Bridgey, who also previously acted in Philip Doherty's award-winning stage play ‘The Devil's Céilí’, is survived by her two sons, John and David, and daughters Hannah and Shauna, family, relatives and many friends.
Growing up in the Tullacmongan area, Bridgey was educated locally at St Clare's and later at Cavan's Royal School, before working locally for many years. She also attended Cavan Institute and, after moving to the Isle of Man, began work as an administrative officer with an island-based security firm.
It was to Mary that Bridgey openly confided, should she die, that her final wish was to be laid to rest beside her aunt Bridget (Biddy) at Killygarry Cemetery, who along with 
fellow aunt Kathy Cartwright and uncle Edward Clancy, played a crucial role in her upbringing.
“[Her Aunts and Uncle] were basically her parents, they meant everything to her, and I know Cavan meant everything to her as well,” said Mary. “[Bridgey] told me that before she left Cavan, and it didn't matter where she was, that she wanted to be brought back, and she wanted us to make sure she came back to Killygarry to be beside Biddy.”

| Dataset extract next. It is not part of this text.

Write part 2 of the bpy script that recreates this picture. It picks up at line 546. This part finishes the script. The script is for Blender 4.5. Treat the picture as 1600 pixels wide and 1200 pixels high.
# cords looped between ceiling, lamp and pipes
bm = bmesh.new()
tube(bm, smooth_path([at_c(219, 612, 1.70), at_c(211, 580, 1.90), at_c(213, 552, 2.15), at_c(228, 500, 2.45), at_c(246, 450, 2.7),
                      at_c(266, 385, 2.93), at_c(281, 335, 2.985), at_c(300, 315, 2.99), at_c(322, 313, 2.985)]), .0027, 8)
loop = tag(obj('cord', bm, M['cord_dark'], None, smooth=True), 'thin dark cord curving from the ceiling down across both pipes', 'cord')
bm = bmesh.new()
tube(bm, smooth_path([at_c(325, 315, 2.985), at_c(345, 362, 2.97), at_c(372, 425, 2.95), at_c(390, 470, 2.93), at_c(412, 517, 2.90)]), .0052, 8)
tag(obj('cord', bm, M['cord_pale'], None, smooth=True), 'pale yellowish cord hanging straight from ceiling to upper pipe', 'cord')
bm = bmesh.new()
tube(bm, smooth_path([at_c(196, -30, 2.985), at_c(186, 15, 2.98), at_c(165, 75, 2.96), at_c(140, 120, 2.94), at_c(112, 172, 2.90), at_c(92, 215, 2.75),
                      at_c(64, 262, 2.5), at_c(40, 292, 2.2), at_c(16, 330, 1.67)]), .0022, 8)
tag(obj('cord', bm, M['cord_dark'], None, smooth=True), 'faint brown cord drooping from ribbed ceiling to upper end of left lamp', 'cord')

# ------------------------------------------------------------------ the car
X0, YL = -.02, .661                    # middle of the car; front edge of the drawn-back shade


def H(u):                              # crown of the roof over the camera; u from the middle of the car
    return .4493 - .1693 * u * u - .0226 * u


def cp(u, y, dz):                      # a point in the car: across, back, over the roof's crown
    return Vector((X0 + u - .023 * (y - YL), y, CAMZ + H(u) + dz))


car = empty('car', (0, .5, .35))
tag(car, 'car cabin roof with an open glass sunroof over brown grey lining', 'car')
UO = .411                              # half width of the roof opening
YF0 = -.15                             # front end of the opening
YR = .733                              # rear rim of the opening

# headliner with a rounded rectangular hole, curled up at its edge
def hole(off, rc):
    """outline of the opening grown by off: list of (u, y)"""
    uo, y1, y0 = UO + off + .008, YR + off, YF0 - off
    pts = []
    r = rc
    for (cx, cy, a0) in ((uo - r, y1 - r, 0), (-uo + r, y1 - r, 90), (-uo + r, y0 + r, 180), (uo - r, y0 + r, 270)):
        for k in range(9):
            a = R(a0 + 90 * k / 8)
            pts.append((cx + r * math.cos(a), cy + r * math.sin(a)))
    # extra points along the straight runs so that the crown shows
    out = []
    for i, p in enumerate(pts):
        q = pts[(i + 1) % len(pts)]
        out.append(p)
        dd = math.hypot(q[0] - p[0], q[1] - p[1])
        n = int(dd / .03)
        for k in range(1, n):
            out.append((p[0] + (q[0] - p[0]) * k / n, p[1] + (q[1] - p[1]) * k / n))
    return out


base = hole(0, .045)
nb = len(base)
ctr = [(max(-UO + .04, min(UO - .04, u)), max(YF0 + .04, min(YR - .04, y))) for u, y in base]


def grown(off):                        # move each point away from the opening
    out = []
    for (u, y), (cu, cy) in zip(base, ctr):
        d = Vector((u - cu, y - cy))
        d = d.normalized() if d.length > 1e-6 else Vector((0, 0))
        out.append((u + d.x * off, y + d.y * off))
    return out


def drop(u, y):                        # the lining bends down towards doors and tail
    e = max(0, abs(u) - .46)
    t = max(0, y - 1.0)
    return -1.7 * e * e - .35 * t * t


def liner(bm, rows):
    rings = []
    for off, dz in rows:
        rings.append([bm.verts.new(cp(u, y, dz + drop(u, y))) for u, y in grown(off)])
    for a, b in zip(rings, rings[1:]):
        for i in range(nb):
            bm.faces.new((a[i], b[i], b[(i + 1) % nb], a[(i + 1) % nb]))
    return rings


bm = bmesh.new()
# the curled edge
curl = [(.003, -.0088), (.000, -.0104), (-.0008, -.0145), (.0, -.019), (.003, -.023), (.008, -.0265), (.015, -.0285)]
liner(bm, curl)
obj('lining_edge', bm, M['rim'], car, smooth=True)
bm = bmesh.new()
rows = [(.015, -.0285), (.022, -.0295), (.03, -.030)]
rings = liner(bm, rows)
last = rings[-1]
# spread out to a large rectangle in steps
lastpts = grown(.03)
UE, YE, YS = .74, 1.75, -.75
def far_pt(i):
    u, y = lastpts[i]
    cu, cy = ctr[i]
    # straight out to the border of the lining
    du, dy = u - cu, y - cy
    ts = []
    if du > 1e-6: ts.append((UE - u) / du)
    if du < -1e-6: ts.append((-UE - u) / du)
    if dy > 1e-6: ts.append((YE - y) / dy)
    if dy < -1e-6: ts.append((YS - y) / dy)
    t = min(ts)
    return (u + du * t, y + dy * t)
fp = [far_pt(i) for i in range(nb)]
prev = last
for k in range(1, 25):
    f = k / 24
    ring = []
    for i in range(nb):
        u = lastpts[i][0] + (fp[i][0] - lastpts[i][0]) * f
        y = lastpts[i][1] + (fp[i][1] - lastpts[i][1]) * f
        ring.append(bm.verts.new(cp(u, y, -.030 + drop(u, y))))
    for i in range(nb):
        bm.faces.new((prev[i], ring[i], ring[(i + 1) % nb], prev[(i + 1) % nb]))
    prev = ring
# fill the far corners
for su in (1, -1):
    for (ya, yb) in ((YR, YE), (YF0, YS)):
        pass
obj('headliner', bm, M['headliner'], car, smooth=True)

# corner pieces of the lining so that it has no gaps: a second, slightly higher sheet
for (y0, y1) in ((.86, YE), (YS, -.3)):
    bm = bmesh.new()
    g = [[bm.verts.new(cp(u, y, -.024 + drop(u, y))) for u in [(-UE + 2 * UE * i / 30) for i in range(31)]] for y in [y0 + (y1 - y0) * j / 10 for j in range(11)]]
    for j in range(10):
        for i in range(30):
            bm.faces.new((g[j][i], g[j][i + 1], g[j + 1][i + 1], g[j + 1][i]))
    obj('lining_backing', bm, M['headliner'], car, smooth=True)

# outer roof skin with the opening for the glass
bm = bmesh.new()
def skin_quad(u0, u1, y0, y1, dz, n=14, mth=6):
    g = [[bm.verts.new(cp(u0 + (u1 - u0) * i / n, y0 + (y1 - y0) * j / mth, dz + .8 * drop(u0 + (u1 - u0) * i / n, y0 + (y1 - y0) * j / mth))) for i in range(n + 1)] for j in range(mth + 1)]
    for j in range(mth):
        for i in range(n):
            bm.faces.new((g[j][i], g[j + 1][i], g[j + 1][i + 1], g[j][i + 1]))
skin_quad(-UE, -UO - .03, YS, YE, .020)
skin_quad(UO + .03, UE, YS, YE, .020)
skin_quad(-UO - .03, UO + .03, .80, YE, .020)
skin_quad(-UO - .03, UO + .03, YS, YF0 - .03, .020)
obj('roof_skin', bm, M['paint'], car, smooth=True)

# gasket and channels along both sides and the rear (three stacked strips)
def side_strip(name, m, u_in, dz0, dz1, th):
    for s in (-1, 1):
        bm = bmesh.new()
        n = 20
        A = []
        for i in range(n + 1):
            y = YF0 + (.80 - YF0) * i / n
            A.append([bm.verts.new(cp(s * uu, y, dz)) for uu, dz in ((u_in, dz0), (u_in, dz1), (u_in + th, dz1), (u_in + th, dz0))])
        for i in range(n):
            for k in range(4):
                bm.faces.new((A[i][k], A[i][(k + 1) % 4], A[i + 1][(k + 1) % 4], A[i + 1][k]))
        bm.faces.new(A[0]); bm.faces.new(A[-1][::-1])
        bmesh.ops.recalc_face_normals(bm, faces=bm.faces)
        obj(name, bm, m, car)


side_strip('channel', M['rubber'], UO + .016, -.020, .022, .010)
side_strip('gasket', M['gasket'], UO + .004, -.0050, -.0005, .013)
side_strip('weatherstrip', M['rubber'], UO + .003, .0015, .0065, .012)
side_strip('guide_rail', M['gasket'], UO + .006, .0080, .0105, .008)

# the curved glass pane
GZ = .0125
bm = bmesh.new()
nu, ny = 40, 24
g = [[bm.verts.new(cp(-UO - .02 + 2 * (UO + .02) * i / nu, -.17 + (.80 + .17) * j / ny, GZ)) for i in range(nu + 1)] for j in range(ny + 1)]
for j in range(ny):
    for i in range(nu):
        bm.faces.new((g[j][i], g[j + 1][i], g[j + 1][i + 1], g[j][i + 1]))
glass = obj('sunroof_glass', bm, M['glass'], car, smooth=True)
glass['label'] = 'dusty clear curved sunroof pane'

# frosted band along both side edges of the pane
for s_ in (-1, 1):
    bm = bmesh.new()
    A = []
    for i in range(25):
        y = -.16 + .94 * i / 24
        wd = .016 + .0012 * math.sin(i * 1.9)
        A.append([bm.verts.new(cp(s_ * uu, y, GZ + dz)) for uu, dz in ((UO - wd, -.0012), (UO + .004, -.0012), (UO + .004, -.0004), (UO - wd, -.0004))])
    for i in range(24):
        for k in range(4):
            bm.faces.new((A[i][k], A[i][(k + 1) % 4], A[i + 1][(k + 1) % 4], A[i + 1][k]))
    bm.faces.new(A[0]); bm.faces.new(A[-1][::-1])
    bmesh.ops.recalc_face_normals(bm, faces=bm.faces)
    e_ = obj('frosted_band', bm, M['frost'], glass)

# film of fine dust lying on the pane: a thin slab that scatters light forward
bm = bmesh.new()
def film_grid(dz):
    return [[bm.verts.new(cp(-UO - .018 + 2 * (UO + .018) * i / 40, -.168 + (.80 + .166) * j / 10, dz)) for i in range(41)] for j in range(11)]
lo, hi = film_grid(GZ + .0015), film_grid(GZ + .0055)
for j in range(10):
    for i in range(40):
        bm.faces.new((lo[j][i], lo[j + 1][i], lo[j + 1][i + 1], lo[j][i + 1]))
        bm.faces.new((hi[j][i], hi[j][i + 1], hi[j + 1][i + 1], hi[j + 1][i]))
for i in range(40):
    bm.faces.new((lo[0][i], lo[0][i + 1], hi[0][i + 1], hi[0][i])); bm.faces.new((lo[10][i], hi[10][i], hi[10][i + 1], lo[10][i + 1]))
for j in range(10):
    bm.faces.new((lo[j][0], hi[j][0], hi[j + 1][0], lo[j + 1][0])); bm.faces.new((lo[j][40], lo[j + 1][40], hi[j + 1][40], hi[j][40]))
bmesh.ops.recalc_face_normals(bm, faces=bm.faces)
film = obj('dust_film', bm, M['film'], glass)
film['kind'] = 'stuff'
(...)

To meet the hefty cost of repatriating her body from the UK back to Ireland, her family reached out to the community and those who knew her best, and launched a Go Fund Me appeal to repay the costs.
At the time this newspaper went to print on Tuesday afternoon, the appeal had almost reached its €3,000 target total, with further events to honour Bridgey and her life planned.
Family members, including Bridgey's brothers and sons, are currently on the Isle of Man working on the return of her remains back to Cavan. “It will mean everything if we can make this happen for her, really,” says Mary.
“The Kevin Bell Fund, I just can't say enough about it and laud it enough because it’s fantastic,” she added.
Mary's brother, John Edward Cartwright, based in New Zealand, who helped establish the Go Fund Me appeal says Bridgey was like a “little sister” to him as they grew up together.
He described his cousin as “the life and soul of any get together or party... a lovely, lively, little pixie - much loved by all.”
Mary agrees that such a description is “very apt”, and that it will be how a great many people will not only fondly remember, but greatly miss the late Bridgey.
“That's her in a nutshell. She was 47 going on 27, so outgoing, the life and soul of any party and room she went into. If she didn't know someone, then it wouldn't have been long before she got to know them.”